TSA executive bonus program draws fire

Rank-and-file screeners rankled by large cash payments to managers.

A report this week that the Transportation Security Administration gave disproportionately large bonuses to executives compared to lower-level workers has prompted a flurry of criticism.

The Homeland Security Department's inspector general reported this week that TSA doled out about $1.45 million in bonuses at the end of 2003 to 88 executives. The report concluded that the average TSA award was about $16,500, which was higher than awards given out by any other agency.

In December 2003, TSA distributed monetary awards to executives ranging from $10,000 to $20,000 each, according to a list of the bonuses obtained by Government Executive. Stephen McHale, who resigned as the agency's deputy administrator in July, received a cash bonus of $20,000. David Stone, now the agency's chief, got $17,500. Stone served as a federal security director at Los Angeles International Airport until August 2003, when he became the agency's deputy chief of staff.

According to the Office of Personnel Management, 76 percent of TSA executives received a cash performance award. Of the almost 51,000 nonexecutive TSA employees, about 3 percent received an award or pay increase.

TSA officials defended the awards, saying the bonus program followed all laws and regulations and covered a two-year work period. "Given the hours and productivity of the workforce during this critical period, TSA believes the award expenditures were fully justified," agency spokesman Mark Hatfield said in a news release.
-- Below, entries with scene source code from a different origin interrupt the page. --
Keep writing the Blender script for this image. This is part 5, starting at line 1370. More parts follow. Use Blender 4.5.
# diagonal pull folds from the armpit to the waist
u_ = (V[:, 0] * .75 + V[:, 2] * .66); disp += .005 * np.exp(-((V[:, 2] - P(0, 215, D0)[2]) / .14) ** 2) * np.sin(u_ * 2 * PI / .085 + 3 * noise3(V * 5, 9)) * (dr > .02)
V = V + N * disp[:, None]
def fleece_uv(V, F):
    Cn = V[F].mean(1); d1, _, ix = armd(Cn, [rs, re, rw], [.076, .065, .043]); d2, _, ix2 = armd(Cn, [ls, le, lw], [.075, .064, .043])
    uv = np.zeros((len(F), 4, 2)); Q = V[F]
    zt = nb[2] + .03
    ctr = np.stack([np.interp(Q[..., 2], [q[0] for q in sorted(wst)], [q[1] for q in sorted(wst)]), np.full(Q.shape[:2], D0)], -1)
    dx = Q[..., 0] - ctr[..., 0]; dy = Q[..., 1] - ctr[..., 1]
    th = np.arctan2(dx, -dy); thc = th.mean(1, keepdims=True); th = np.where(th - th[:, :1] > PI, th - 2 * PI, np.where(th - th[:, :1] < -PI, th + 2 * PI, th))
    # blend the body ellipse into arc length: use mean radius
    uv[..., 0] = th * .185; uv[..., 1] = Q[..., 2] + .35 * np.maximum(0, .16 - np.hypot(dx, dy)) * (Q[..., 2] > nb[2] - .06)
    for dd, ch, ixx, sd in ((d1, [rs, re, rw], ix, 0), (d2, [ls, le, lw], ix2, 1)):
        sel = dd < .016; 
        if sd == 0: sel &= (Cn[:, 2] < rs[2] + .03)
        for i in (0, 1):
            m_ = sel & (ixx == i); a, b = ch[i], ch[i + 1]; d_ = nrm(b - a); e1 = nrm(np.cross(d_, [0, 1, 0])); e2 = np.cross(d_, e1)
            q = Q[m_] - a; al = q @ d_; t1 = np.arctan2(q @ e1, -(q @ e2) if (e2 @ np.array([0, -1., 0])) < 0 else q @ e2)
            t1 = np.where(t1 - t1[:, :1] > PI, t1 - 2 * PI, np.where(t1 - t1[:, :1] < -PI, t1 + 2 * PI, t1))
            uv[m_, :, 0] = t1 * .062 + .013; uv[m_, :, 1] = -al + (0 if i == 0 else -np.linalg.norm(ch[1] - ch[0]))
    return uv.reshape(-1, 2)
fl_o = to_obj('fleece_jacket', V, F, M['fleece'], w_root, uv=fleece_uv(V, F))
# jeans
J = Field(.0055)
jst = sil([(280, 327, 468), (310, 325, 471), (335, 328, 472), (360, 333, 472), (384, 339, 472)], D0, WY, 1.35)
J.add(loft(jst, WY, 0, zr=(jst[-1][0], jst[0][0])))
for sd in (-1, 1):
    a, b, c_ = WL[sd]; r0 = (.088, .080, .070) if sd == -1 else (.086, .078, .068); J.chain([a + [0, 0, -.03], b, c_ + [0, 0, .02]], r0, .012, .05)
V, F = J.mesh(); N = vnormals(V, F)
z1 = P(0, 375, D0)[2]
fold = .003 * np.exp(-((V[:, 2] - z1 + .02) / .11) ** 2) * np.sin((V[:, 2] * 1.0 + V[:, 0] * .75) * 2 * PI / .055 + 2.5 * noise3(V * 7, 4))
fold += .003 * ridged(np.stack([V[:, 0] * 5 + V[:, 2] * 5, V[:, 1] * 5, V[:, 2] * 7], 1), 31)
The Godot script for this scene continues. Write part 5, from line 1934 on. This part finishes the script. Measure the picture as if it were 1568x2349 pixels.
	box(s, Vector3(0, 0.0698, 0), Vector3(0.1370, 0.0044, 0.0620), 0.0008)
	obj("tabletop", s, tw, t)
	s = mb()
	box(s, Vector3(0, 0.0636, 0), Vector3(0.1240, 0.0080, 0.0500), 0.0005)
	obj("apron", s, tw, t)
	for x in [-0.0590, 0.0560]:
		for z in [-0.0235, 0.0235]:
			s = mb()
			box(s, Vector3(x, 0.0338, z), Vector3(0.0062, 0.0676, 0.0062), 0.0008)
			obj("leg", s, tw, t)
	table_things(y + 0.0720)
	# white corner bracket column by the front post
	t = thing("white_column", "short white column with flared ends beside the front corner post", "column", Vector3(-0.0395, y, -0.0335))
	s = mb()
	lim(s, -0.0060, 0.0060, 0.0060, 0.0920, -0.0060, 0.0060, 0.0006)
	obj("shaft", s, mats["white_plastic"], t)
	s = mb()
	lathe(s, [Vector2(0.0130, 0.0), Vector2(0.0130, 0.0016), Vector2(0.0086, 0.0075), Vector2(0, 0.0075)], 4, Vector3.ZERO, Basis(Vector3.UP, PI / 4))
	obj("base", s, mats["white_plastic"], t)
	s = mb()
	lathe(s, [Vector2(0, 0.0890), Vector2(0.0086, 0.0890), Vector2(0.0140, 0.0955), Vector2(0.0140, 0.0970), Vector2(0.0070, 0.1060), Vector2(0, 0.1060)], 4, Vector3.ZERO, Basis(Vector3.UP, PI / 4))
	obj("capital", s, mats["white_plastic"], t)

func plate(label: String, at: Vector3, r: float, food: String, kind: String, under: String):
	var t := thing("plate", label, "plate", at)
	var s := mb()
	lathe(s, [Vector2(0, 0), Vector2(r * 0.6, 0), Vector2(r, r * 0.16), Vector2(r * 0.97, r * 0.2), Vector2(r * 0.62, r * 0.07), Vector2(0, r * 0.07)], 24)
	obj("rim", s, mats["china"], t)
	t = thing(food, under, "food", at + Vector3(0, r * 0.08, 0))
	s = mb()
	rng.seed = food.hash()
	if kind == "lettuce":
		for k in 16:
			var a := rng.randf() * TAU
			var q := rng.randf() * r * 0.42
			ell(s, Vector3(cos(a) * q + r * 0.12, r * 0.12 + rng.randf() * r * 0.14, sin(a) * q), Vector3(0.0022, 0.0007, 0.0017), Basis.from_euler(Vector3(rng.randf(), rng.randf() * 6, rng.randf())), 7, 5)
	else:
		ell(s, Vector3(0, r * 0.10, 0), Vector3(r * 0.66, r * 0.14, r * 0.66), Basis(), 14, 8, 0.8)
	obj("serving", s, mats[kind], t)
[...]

The agency, however, was unable to provide reliable or comprehensive data for awards given to employees in nonexecutive grades, the IG said. The data "suggests that a substantial inequity exists in [TSA's] performance recognition program between executive and nonexecutive employees," the IG wrote.

Several TSA screeners expressed anger at the IG's report.

"The majority of the monetary awards should have gone to TSA screeners, leads and supervisors based on their percentage of the TSA workforce," said a former screener. "That is what is called fair and equitable."

A screener from Newark International Airport in New Jersey called the bonuses "appalling" because they disproportionately went to executives.

A TSA official, speaking on condition of anonymity, said that it does not appear that all executives who got a bonus had been with the agency for the two-year period the agency cited.

According to OPM, an average of 49 percent of executives at all federal agencies received cash awards in fiscal 2002, the latest year for which statistics are available. At TSA, 76 percent of executives received a cash performance award related to their fiscal 2002-2003 performance.

TSA did not spend the total amount it was authorized to award in bonuses, however, the IG found. The agency's fiscal 2003 award pool was $1.85 million, meaning that about $400,000 was not spent. TSA also stayed within executive performance award limitations, even though the agency was not legally obligated to, the IG said.

TSA said it is "inaccurate and misleading" to compare its bonuses to those given by much larger, Cabinet-level departments. The agency added that its executives are not eligible for the Presidential Rank Award, the government's highest award for civil servants.

Data showed that TSA distributed 2,001 performance awards and pay increases to 1,423 nonexecutive employees from August 2002 through February 2004. Out of 50,878 nonexecutive employees within the agency, only 3 percent received an award or pay increase.

"Compared to the 76 percent of eligible [executive] employees who received a monetary performance award, there is a wide disparity in the percentage of nonexecutive employees who received monetary awards," the IG wrote.

The IG also found that 38 percent of executives who received awards had no individual recommendation or justification. Their personnel files did not contain, as part of the performance evaluation process, a narrative showing how they met performance goals. Instead, boilerplate language was used repeatedly without change to address how the executives met or exceeded performance expectations.

TSA officials said the use of identical language for performance awards for federal security directors and assistant federal security directors was justified because both positions--regardless of location--have the same duties and responsibilities of providing day-to-day operational direction for federal security at U.S. airports.

The IG concluded, however, that boilerplate language defeats the purpose of an awards program that is intended to recognize and reward individual performance that surpasses that of colleagues.

TSA acknowledged that its "program infrastructure" for the first awards cycle was "inadequate." The agency said improvements will be made in the preparation and review of documentation to support bonuses in the coming years, as well as to provide equitable treatment to all employees.